高圧水部品洗浄機向け省エネパッケージ「JCC-ECO

 高圧水部品洗浄機のベストセラー「JCC」シリーズに対応する省エネパッケージ。

 部品を洗浄するために必要な水の圧力は1つの部品でも洗浄箇所によって異なるが、従来のポンプの駆動方式では一定の圧力でしか水を噴射できず、無駄な消費電力が発生していた。省エネパッケージの導入により、サーボモーターとインバータで圧力を自在に制御することができ、消費電力を抑える。

 また、従来の方式では頻繁にポンプの運転・停止を切り替えることができず、洗浄していない時間も稼働していたが、省エネパッケージで導入するサーボモーター駆動式ポンプ(写真)は運転・停止を瞬時に切り替えでき、無駄な消費電力を削減できる。

 NCプログラムから洗浄の圧力を自在に変更することができ、塗装剝がれ・鋳剥がれを防止する。ポンプの圧力を上げるまでに必要な昇圧時間を大幅に短縮し、サイクルタイムの短縮を実現した。2020年11月より改造に対応し、2021年4月以降発売の洗浄機に標準装備として搭載予定。

【津根精機】
全自動式丸鋸切断機TK160GL

 大型タッチパネルを採用し、より高い操作性を実現、機械扉やチップコンベヤの設計変更により機械設置に必要なスペースを削減した、TK5C-160GL/200Gのリニューアルモデル。切粉飛散防止シャッタをオプション採用し、よりクリーンな作業環境を提供する。中小企業経営強化法に基づく減税対象に認定されている。

 同社は切断機と工具の両方を独自開発する世界唯一のメーカーであり、丸鋸切断機やパイプ材の両端加工機、超硬チップソー、超硬ソリッドソー、ハイスメタルソーなど切断機用鋸刃を出展している。

【不二越】
超硬エンドミル「アクアREVOミル」

 硬さと靭性を両立した超硬素材を新開発し、材料、形状、コーティングの全てを一新したアクアREVOシリーズの第3弾。不等分割・不等リードを採用し、びびり振動を抑制して安定・高効率加工を実現した。耐熱性・耐熱衝撃性を高め、ドライ加工・ウェット加工の両方で優れた耐久性を発揮する。一般鋼からステンレス、高硬度材まで幅広い被削材に対応できる。

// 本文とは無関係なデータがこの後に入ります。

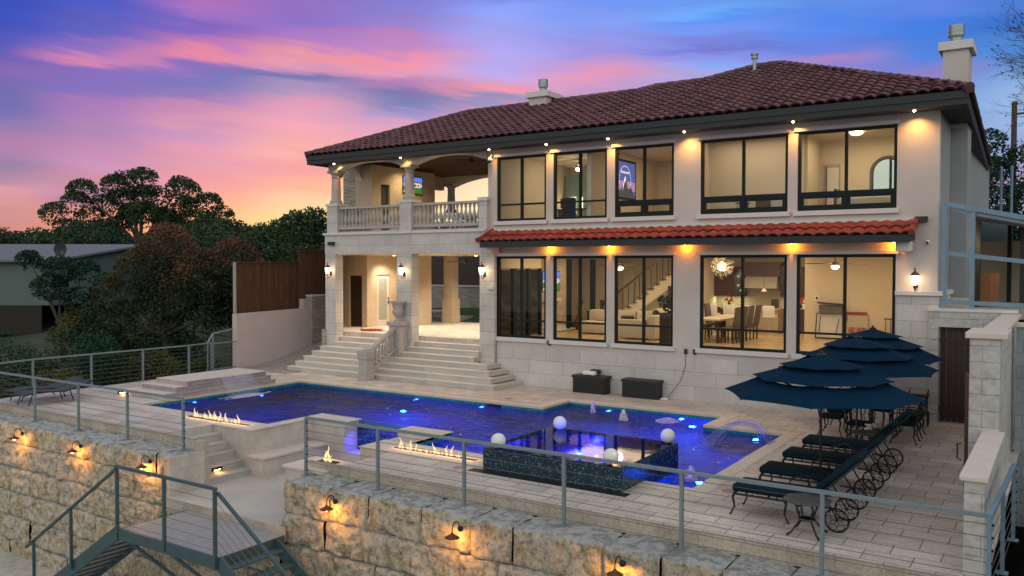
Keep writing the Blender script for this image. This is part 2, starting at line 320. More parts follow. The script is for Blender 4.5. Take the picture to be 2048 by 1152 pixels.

 同社は工作機械エリアと機械工具エリアの2カ所に出展しており、このほかにも旋削と穴あけ機能を付加した歯車複合加工機「スカイビングギヤシェープセンタ」、JISC0級レベルの加工が可能な新型ねじ研削盤、ハードブローチ盤、シャフトワークに特化した新型のパワーフィニッシャなどを紹介している。特設Webサイト「NACHI TECHNOLOGY PARK」では製品紹介のほか、オンラインセミナーなども開催している。